Mercedes hatte selbst immer wieder davon gesprochen, dass die Crashgefahr omnipräsent sei. In Japan und in den USA 2015 hätte es schon krachen können, in Kanada vor wenigen Wochen ebenfalls. In allen drei Fällen steckte Rosberg zurück. In Spielberg wehrte sich der zweimalige Vizeweltmeister mit Händen und Füßen. Und schon schepperte es. Der "neue Nico", der schon so viele Rennen gewonnen hat, könnte der Grund - wenn auch nicht der Auslöser - für den Silber-Alarm sein.

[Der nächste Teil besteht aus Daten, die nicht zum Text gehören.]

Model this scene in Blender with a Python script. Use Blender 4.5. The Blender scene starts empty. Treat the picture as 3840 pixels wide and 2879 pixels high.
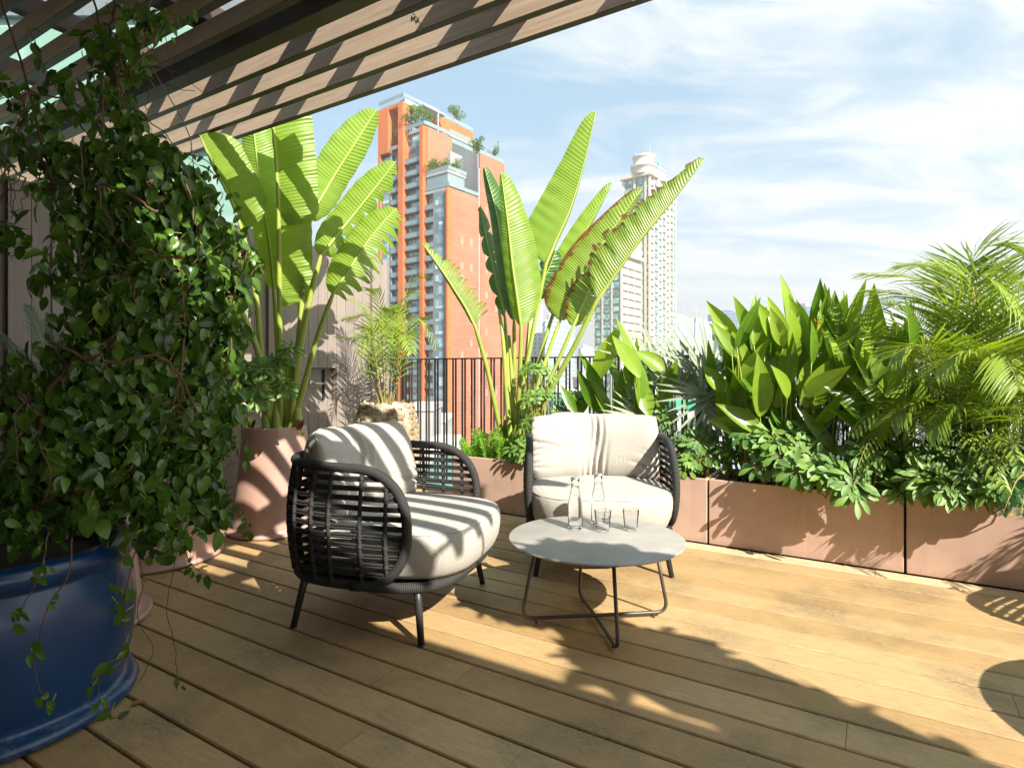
import bpy, math, random
from mathutils import Vector as V, Matrix
C = bpy.context.scene.collection
PI = math.pi
def R(d): return math.radians(d)
# ---------------------------------------------------------------- geometry of the place
F, HZ, EYE = 592.0, 370.0, 1.1
TA, NA = V((.852, -.523, 0)), V((.523, .852, 0))      # along the boards / away across the boards
def W(px, py, Z): return V(((px-512)/F*Z, Z, EYE+(HZ-py)/F*Z))
def D(dx, dy, Z): return W(dx/2.159, dy/2.159, Z)
def G(px, py, z=0): return W(px, py, F*(EYE-z)/(py-HZ))
def TN(t, n, z=0): return TA*t + NA*n + V((0, 0, z))
def PN(px, py, n):
    r = (px-512)/F
    return W(px, py, n/(.523*r+.852))
def PT(px, py, t):
    r = (px-512)/F
    return W(px, py, t/(.852*r-.523))
def lerp(a, b, x): return a+(b-a)*x
def rv(rnd, s=1.0): return V((rnd.gauss(0, 1), rnd.gauss(0, 1), rnd.gauss(0, 1)))*s
def rdir(rnd):
    v = rv(rnd)
    return v.normalized() if v.length > 1e-6 else V((0, 0, 1))

def tag(o, label=None, cat=None, group=None, kind=None):
    if label: o['label'] = label
    if cat: o['category'] = cat
    if group: o['group'] = group
    if kind: o['kind'] = kind
    return o
def thing(name, label, cat, loc=(0, 0, 0), group=None, rz=0):
    o = bpy.data.objects.new(name, None); C.objects.link(o)
    o.location = loc; o.rotation_euler = (0, 0, rz); o.empty_display_size = .1
    return tag(o, label, cat, group)

class MB:
    """collects faces; vertex attribute lf = (along, across, tint)"""
    def __init__(s): s.v = []; s.f = []; s.a = []; s.sm = []
    def add(s, vs, fs, at=(0, 0, .5), smooth=False):
        b = len(s.v); s.v += [tuple(x) for x in vs]
        if isinstance(at, list): s.a += at
        else: s.a += [at]*len(vs)
        s.f += [tuple(i+b for i in f) for f in fs]; s.sm += [smooth]*len(fs)
    def box(s, c, sz, rz=0, at=(0, 0, .5)):
        hx, hy, hz = sz[0]/2, sz[1]/2, sz[2]/2; cs, sn = math.cos(rz), math.sin(rz)
        vs = []
        for z in (-hz, hz):
            for x, y in ((-hx, -hy), (hx, -hy), (hx, hy), (-hx, hy)):
                vs.append((c[0]+x*cs-y*sn, c[1]+x*sn+y*cs, c[2]+z))
        s.add(vs, [(3, 2, 1, 0), (4, 5, 6, 7), (0, 1, 5, 4), (1, 2, 6, 5), (2, 3, 7, 6), (3, 0, 4, 7)], at)
    def obox(s, o, a, b, c, at=(0, 0, .5)):
        o, a, b, c = V(o), V(a), V(b), V(c)
        vs = [o, o+a, o+a+b, o+b, o+c, o+a+c, o+a+b+c, o+b+c]
        fs = [(3, 2, 1, 0), (4, 5, 6, 7), (0, 1, 5, 4), (1, 2, 6, 5), (2, 3, 7, 6), (3, 0, 4, 7)]
        if a.cross(b).dot(c) < 0: fs = [tuple(reversed(f)) for f in fs]
        s.add(vs, fs, at)
    def tnbox(s, t0, t1, n0, n1, z0, z1, at=(0, 0, .5)):
        s.obox(TN(t0, n0, z0), TA*(t1-t0), NA*(n1-n0), V((0, 0, z1-z0)), at)
    def tube(s, pts, r, k=8, at=(0, 0, .5), cap=True, closed=False):
        pts = [V(p) for p in pts]; n = len(pts)
        if n < 2: return
        rr = r if isinstance(r, (list, tuple)) else [r]*n
        vs = []; ats = []; up = None; L = 0
        for i in range(n):
            if closed: d = pts[(i+1) % n]-pts[i-1]
            else: d = pts[min(i+1, n-1)]-pts[max(i-1, 0)]
            if d.length < 1e-9: d = V((0, 0, 1))
            d.normalize()
            if up is None:
                up = V((0, 0, 1)) if abs(d.z) < .9 else V((1, 0, 0))
            up = (up-d*up.dot(d))
            if up.length < 1e-6: up = d.orthogonal()
            up.normalize(); sd = d.cross(up)
            if i: L += (pts[i]-pts[i-1]).length
            for j in range(k):
                a = 2*PI*j/k
                vs.append(pts[i]+(up*math.cos(a)+sd*math.sin(a))*rr[i])
                ats.append((L, j/k, at[2]))
        fs = []
        m = n if closed else n-1
        for i in range(m):
            i2 = (i+1) % n
            for j in range(k):
                j2 = (j+1) % k
                fs.append((i*k+j, i*k+j2, i2*k+j2, i2*k+j))
        if cap and not closed:
            fs.append(tuple(range(k-1, -1, -1))); fs.append(tuple((n-1)*k+j for j in range(k)))
        fs = [tuple(reversed(f)) for f in fs]
        s.add(vs, fs, ats, True)
    def lathe(s, c, prof, k=40, at=(0, 0, .5)):
        vs = []; ats = []
        for r, z in prof:
            for j in range(k):
                a = 2*PI*j/k
                vs.append((c[0]+r*math.cos(a), c[1]+r*math.sin(a), c[2]+z)); ats.append((z, j/k, at[2]))
        fs = []
        for i in range(len(prof)-1):
            for j in range(k):
                j2 = (j+1) % k
                fs.append((i*k+j, i*k+j2, (i+1)*k+j2, (i+1)*k+j))
        s.add(vs, fs, ats, True)
    def disc(s, c, r, k=40, at=(0, 0, .5)):
        vs = [(c[0]+r*math.cos(2*PI*j/k), c[1]+r*math.sin(2*PI*j/k), c[2]) for j in range(k)]
        s.add(vs, [tuple(range(k))], at)
    def ball(s, c, r, k=6, at=(0, 0, .5), sz=1):
        prof = [(max(1e-4, r*math.sin(PI*i/4)), -r*sz*math.cos(PI*i/4)) for i in range(5)]
        s.lathe(c, prof, k, at)
    def leaf(s, p, d, nrm, L, Wd, shape='lance', droop=.2, fold=.3, tint=.5, k=5, rnd=None, wav=0):
        """one leaf blade from base p along d, upper side nrm"""
        p, d, nrm = V(p), V(d).normalized(), V(nrm)
        sd = d.cross(nrm)
        if sd.length < 1e-5: sd = d.orthogonal()
        sd.normalize(); nn = sd.cross(d).normalized()
        vs = []; at = []; cf, sf = math.cos(fold), math.sin(fold)
        q = p.copy(); dd = d.copy()
        for i in range(k+1):
            x = i/k
            if shape == 'lance': w = math.sin(PI*min(1, x*.97+.03)**.78)**1.05
            elif shape == 'ovate': w = math.sin(PI*min(1, x)**.74)**.85 if 0 < x < 1 else 0
            elif shape == 'obov': w = math.sin(PI*x**1.5*.97+.05)**.8 if x < 1 else .1
            else: w = (1-x**3)*min(1, x*6+.25)
            w = max(w, .0)*Wd/2
            if i:
                dd = (dd - nn*droop*1.0/k - V((0, 0, 1))*droop*.6/k).normalized()
                q = q+dd*(L/k)
            n2 = sd.cross(dd).normalized()
            ww = 0 if rnd is None else rnd.uniform(-wav, wav)*Wd
            vs += [q+sd*w*cf+n2*(w*sf+ww), q, q-sd*w*cf+n2*(w*sf-ww)]
            at += [(x*L, 1, tint), (x*L, 0, tint), (x*L, -1, tint)]
        fs = []
        for i in range(k):
            a = i*3
            fs += [(a, a+1, a+4, a+3), (a+1, a+2, a+5, a+4)]
        s.add(vs, fs, at, True)
    def build(s, name, m, parent=None, bevel=0, label=None):
        me = bpy.data.meshes.new(name)
        off = V((0, 0, 0))
        if parent is not None:
            off = V(parent.location) if parent.type == 'EMPTY' and not parent.get('_loc') else V((0, 0, 0))
            if parent.type == 'MESH': off = V(parent.get('_off', (0, 0, 0)))
        if off.length > 0: vv = [(a-off.x, b-off.y, c-off.z) for a, b, c in s.v]
        else: vv = s.v
        me.from_pydata(vv, [], s.f); me.polygons.foreach_set('use_smooth', s.sm)
        at = me.attributes.new('lf', 'FLOAT_VECTOR', 'POINT')
        at.data.foreach_set('vector', [c for a in s.a for c in a])
        ms = m if isinstance(m, list) else [m]
        for x in ms: me.materials.append(x)
        me.update()
        o = bpy.data.objects.new(name, me); C.objects.link(o)
        if parent is not None:
            o.parent = parent
            o['_off'] = tuple(off)
        if bevel:
            b = o.modifiers.new('bevel', 'BEVEL'); b.width = bevel; b.segments = 2; b.limit_method = 'ANGLE'
        if label: o['label'] = label
        return o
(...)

Auch ein Marketing-Problem: Mercedes-Teamorder wäre "transparent"
Auch Berger, der Rosberg in Vertragsangelegenheiten berät und für ihn mit Mercedes verhandelt, kokettiert damit, dass sich sein Schützling eines Tages von seiner raubeinigen Seite zeigen könnte. "Wenn ich der WM-Führende bin, nehme ich bestimmt Lewis mit ins Aus. Dann ist das zu meinem Vorteil", skizziert er eine schmutzige Praxis, die für Mercedes ein Grund sein muss, Teamorder durchzusetzen. Doch Berger sagt auch: "Ich habe viel Sympathie dafür, die Leute Rennen fahren zu lassen."
Denn für Mercedes ist die Formel 1 allen voran eine Marketingangelegenheit. Schon die Dominanz auf der Rennstrecke ist zum Problem geworden, weshalb die Stuttgarter bei neuen Regeln teilweise einlenken, um für mehr Wettbewerb zu sorgen - wenn nicht sogar Konkurrenten wie Ferrari helfen, wie etwa Zampano Bernie Ecclestone vermutet. Sollte eine von den Fans ungeliebte Stallregie die nächsten Negativschlagzeilen hervorrufen, wird es nicht nur vor den Aktionären schwierig, sich zu rechtfertigen.
Deshalb will Mercedes im Fall der Fälle nicht im stillen Kämmerlein agieren, sondern Klartext reden. "Wir werden immer transparent sein und es sagen", beschreibt Toto Wolff Modelle wie nicht-kodierte Anweisungen im Funk oder eine klare Kommunikation nach den Rennen. Niki Lauda, der Aufsichtsratsboss des Formel-1-Teams, fügt hinzu: "Es wird nicht so sein, dass wir von vornherein sagen, der soll gewinnen und der andere darf nicht. Das geht gegen die gesamte Mercedes-Strategie, die wir seit Jahren fahren." Es sei daran erinnert, dass heilige Kühe eigentlich schon zum Abschuss freigeben sind.